ISM-SPP Period II Kick-Off School/Workshop

The impact of magnetic fields on the chemical evolution of the ISM

30 Apr 2015, 11:40

10m

Contributed talk Session2, Wednesday

Speaker

Anabele-Linda Pardi (Max-Plank-Institut für Astrophysik, Karl-Schwarzschild-Str. 1, 85741 Garching, Germany)

Description

Co-authors: Philipp Girichidis1, Thorsten Naab1, Stefanie Walch2, Andrea Gatto1, Richard Wünsch3, Simon C.O. Glover4, Ralf S. Klessen4,5,6, Paul C. Clark7, Christian Baczynski4, Thomas Peters1,8 1Max-Plank-Institut für Astrophysik, Karl-Schwarzschild-Str. 1, 85741 Garching, Germany 2Physikalisches Institut, Universität zu Köln, Zülpicher Str. 77, 50937 Köln, Germany 3Astronomical Institute, Academy of Science of the Czech Republic, Bocni II 1401, 141 31 Prague, Czech Republic 4Universität Heidelberg, Zentrum für Astronomie, Institut für Theoretische Astrophysik, Albert-Ueberle-Str. 2, 69120 Heidelberg, Germany 5Department of Astronomy and Astrophysics, University of California, 1156 High Street, Santa Cruz, CA 95064, USA 6Kavli Institute for Particle Astrophysics and Cosmology, Stanford University, SLAC National Accelerator Laboratory, Menlo Park, CA 94025, USA 7School of Physics and Astronomy, Cardiff University, 5 The Parade, Cardiff CF24 3AA, Wales, UK 8Institut für Computergestützte Wissenschaften, Universität Zürich, Winterthurerstr. 190, CH-8057 Zürich, Switzerland We present magnetohydrodynamical (MHD) simulations of the turbulent magnetized multiphase interstellar medium (ISM) focusing on the connection between the chemical and magnetic filed evolution.
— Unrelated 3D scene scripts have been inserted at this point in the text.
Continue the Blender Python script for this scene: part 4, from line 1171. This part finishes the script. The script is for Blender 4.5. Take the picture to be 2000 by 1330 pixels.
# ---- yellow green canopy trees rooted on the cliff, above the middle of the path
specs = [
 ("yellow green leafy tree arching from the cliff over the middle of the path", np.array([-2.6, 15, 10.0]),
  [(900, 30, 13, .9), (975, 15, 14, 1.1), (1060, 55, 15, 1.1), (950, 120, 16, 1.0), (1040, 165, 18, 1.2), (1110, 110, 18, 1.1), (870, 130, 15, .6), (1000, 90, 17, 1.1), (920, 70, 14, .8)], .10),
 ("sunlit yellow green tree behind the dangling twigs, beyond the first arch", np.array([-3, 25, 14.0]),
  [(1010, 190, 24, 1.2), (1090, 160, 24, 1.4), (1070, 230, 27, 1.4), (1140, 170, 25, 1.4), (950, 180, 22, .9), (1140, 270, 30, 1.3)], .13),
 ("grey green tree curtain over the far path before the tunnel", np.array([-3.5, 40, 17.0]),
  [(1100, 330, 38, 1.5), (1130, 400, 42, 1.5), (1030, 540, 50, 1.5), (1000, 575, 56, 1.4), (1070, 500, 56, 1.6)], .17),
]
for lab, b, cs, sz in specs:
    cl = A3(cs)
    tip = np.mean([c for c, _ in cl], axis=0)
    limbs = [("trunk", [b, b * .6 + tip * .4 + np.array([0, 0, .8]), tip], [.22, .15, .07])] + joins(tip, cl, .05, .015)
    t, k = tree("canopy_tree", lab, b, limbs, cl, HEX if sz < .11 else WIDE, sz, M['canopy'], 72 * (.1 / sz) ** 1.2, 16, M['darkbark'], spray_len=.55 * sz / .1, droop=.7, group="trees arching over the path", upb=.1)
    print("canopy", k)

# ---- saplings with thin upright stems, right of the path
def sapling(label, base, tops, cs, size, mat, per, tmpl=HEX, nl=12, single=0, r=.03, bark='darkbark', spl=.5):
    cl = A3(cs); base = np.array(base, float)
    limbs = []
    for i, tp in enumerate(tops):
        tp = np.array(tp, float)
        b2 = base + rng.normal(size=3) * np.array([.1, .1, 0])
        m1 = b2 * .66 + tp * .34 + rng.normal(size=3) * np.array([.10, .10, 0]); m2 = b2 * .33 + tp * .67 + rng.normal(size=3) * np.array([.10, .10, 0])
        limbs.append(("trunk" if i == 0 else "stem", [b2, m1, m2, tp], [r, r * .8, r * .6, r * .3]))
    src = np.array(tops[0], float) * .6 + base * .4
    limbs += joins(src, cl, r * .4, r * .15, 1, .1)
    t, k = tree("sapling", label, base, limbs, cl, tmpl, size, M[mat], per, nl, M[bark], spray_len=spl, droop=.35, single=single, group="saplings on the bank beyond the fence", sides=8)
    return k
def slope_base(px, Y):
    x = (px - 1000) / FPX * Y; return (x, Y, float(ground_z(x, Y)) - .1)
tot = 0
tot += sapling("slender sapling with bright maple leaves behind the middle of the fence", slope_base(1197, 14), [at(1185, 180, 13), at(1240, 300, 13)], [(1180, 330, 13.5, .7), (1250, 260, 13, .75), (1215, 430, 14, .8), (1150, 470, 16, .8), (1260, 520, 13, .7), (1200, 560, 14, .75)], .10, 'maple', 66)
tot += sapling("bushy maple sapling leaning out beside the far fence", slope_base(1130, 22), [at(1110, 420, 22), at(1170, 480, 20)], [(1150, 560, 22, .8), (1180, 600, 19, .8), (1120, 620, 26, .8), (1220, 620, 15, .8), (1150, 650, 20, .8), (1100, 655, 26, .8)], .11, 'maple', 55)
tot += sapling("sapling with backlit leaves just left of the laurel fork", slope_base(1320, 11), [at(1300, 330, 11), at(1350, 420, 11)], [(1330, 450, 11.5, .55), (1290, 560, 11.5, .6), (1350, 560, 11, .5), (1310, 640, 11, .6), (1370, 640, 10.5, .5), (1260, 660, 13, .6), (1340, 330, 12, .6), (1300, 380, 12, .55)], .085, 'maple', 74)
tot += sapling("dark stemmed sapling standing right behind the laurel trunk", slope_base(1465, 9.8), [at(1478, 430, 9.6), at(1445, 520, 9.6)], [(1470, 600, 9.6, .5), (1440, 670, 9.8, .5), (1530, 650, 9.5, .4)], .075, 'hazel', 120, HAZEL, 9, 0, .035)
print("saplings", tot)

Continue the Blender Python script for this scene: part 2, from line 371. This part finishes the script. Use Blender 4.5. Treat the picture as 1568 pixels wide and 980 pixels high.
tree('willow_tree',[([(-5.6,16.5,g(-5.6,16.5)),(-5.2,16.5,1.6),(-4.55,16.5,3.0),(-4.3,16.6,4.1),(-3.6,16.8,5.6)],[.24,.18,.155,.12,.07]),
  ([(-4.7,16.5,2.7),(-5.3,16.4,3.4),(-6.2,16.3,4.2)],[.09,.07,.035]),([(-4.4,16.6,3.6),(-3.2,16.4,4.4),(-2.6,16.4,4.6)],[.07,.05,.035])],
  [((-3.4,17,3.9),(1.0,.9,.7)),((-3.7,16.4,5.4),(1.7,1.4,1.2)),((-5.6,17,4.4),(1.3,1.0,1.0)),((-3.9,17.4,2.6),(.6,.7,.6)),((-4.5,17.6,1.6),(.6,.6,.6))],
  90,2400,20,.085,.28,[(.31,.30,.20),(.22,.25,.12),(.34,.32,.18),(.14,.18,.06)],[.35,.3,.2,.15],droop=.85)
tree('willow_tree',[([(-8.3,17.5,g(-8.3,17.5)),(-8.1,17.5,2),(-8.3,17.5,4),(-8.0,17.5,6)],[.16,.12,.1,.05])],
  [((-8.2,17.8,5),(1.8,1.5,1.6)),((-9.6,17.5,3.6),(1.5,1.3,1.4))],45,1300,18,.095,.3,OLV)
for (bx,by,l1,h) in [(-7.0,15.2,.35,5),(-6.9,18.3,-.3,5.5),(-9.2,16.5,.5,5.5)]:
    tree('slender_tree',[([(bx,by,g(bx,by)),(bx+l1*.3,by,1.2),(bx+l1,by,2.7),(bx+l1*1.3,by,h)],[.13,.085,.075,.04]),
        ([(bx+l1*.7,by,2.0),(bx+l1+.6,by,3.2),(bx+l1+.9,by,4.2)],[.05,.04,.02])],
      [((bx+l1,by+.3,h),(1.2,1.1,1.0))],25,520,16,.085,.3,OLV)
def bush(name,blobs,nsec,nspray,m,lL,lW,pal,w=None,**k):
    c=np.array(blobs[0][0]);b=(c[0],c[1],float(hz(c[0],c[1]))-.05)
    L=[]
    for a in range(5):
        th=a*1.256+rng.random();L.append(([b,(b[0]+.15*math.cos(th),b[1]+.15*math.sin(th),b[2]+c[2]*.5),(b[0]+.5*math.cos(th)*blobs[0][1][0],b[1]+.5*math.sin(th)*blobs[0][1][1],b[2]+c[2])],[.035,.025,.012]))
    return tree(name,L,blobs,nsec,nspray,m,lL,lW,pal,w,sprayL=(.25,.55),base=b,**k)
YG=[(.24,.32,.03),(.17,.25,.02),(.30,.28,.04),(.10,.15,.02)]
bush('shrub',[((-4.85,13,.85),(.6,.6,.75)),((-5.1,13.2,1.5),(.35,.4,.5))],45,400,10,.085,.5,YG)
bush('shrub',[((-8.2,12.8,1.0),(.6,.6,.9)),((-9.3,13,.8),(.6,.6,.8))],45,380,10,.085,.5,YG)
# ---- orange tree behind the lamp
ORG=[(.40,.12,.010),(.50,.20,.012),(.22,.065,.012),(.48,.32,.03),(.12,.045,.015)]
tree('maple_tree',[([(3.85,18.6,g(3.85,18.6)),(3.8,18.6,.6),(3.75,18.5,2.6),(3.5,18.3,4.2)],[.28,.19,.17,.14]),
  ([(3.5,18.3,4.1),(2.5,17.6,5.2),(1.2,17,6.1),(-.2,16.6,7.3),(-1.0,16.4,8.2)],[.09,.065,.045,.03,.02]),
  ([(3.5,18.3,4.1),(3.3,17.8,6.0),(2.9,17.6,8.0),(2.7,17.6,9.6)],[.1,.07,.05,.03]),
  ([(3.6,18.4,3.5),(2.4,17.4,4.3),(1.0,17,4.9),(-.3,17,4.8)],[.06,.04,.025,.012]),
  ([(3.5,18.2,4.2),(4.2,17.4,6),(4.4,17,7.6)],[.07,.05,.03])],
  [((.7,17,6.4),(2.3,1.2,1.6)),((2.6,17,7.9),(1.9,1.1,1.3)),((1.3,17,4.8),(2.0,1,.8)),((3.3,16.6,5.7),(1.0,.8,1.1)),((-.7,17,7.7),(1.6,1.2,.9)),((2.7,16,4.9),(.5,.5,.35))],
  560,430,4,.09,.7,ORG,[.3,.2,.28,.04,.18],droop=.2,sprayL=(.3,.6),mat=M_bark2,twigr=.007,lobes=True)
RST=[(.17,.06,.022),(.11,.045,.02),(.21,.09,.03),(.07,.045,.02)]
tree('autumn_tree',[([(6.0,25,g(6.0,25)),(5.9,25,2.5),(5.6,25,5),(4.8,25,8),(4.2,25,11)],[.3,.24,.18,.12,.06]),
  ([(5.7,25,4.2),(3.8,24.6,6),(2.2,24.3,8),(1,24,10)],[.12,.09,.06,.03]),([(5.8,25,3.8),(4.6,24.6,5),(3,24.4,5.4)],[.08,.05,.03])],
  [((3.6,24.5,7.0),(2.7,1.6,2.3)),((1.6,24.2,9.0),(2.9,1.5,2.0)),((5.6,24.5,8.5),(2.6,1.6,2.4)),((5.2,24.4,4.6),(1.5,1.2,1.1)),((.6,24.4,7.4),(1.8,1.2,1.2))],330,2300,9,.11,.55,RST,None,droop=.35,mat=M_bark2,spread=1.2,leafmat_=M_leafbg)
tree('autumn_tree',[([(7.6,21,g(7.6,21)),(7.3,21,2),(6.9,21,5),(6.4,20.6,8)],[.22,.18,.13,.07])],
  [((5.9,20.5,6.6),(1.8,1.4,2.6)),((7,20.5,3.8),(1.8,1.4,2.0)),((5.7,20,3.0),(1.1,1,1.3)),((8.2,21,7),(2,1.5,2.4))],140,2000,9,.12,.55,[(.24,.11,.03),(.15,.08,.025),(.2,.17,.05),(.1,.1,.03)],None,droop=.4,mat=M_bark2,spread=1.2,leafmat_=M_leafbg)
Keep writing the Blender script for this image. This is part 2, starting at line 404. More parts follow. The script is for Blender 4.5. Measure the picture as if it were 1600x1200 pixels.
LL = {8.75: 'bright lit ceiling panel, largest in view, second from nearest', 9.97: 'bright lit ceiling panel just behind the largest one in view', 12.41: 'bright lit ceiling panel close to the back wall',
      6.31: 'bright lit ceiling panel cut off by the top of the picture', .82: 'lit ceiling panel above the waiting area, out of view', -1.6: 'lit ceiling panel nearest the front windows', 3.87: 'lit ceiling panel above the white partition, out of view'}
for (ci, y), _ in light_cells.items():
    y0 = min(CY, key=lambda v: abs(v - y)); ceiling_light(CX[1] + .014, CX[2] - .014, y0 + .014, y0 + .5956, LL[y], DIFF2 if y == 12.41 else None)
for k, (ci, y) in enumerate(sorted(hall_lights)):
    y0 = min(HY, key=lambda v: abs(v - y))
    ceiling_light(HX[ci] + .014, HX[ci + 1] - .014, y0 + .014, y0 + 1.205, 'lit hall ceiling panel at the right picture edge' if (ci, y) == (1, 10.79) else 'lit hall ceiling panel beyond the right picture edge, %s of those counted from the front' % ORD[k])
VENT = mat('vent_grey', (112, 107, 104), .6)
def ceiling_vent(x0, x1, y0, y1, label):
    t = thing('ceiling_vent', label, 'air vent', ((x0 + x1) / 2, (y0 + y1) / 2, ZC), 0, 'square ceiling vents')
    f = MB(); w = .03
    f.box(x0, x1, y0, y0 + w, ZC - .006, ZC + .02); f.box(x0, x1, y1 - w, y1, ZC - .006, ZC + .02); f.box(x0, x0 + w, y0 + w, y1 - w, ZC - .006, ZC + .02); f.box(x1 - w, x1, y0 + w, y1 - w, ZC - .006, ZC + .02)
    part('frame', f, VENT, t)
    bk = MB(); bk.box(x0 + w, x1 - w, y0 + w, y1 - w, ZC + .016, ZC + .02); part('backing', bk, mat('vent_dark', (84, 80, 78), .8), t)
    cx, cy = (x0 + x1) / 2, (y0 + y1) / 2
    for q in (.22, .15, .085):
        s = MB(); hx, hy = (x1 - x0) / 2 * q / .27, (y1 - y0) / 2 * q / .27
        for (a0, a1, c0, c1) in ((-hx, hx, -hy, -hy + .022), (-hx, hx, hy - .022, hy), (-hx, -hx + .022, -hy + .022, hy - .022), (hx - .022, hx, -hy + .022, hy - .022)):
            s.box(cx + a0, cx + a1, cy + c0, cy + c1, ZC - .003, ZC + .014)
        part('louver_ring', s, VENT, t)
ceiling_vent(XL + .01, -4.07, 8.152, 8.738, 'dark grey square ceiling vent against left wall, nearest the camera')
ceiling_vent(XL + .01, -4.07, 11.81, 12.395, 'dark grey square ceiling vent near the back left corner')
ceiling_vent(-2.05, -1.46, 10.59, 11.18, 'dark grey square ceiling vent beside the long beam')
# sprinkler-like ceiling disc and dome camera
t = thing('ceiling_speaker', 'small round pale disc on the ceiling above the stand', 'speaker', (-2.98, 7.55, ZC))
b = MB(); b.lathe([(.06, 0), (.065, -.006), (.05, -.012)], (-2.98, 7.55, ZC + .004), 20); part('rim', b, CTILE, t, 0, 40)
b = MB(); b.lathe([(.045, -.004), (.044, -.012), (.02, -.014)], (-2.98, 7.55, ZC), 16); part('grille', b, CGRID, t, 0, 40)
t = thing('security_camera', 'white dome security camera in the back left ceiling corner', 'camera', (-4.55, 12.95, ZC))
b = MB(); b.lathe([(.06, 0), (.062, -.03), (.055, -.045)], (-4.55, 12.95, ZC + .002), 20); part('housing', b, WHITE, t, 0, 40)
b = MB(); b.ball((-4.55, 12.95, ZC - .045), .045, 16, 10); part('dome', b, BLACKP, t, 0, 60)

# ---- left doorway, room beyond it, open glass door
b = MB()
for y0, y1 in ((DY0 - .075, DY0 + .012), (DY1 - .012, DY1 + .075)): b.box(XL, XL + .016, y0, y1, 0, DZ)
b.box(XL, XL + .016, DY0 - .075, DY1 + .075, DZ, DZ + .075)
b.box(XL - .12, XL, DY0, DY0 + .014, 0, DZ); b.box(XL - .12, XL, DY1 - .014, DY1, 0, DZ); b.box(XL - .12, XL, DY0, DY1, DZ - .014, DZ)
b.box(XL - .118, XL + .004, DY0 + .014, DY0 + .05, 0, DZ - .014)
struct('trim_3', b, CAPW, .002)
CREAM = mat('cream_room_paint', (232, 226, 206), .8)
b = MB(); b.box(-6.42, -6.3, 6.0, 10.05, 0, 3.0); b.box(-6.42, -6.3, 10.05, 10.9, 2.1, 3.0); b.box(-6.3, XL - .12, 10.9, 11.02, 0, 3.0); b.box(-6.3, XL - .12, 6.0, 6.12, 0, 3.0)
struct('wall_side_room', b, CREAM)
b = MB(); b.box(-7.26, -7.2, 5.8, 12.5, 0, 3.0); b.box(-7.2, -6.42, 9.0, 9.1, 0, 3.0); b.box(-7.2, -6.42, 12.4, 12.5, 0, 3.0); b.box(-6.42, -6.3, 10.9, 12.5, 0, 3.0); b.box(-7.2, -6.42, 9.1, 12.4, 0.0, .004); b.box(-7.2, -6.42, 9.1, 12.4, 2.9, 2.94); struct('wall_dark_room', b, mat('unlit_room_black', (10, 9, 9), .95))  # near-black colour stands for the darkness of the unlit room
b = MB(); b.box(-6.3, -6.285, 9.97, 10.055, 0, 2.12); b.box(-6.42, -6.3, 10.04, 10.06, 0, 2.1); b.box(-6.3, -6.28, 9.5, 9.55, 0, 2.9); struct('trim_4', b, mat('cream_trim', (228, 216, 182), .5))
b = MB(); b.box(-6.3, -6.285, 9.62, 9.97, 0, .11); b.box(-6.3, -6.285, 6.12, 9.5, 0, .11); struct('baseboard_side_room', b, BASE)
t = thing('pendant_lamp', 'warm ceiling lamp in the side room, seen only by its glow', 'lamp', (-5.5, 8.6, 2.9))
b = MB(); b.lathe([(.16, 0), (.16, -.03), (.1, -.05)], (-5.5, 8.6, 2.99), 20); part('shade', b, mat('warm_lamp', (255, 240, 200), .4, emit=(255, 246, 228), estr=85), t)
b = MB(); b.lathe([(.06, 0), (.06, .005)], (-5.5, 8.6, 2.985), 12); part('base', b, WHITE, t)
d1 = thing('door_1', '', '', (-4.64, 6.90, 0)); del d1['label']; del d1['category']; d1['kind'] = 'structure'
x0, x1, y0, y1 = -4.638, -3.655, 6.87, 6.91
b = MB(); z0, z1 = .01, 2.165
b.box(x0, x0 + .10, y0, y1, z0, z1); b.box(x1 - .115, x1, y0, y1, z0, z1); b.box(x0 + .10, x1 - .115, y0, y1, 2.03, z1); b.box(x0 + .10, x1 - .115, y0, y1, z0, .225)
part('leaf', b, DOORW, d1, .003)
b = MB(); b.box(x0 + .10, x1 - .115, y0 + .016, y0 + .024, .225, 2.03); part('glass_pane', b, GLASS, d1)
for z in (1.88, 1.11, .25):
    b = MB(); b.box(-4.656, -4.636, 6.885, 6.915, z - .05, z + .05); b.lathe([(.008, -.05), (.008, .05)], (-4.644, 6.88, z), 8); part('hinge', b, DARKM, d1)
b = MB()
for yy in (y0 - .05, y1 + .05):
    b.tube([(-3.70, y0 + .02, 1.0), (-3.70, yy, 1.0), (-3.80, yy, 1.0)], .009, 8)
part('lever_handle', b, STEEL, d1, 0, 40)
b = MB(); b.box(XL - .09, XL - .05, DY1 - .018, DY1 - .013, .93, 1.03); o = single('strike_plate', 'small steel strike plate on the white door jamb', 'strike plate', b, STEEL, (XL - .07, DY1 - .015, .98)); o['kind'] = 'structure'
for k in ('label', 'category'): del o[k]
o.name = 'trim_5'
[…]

In addition to magnetic fields we follow molecule formation and destruction with a background radiation field. Supernova (SN) explosions are the main dynamical driver. The magnetic fields saturate when amplification is balanced by dissipation (or vice-versa) regardless of the initial field strength. For 3 SN/Myr, a density of 1 p/ccm and 2 pc resolution the magnetic field saturates at 1 μG. The saturation level and the saturation time, however, are sensitive to the initial density, SN rate and numerical resolution. A magnetic field of ~ 1 μG suppresses the formation of molecular hydrogen for 50 Myrs due to the additional magnetic pressure in the dense ISM. We find a systematic effect of the magnetic field on the ISM phases volume filling fractions (vff) like a reduced (by a factor of two) vff of the hot ionized gas and we discuss possible reasons. We conclude that magnetic fields change the chemistry and the multiphase structure of the ISM. As our saturated magnetic field strengths are lower than observed values, the results are likely a conservative lower limit.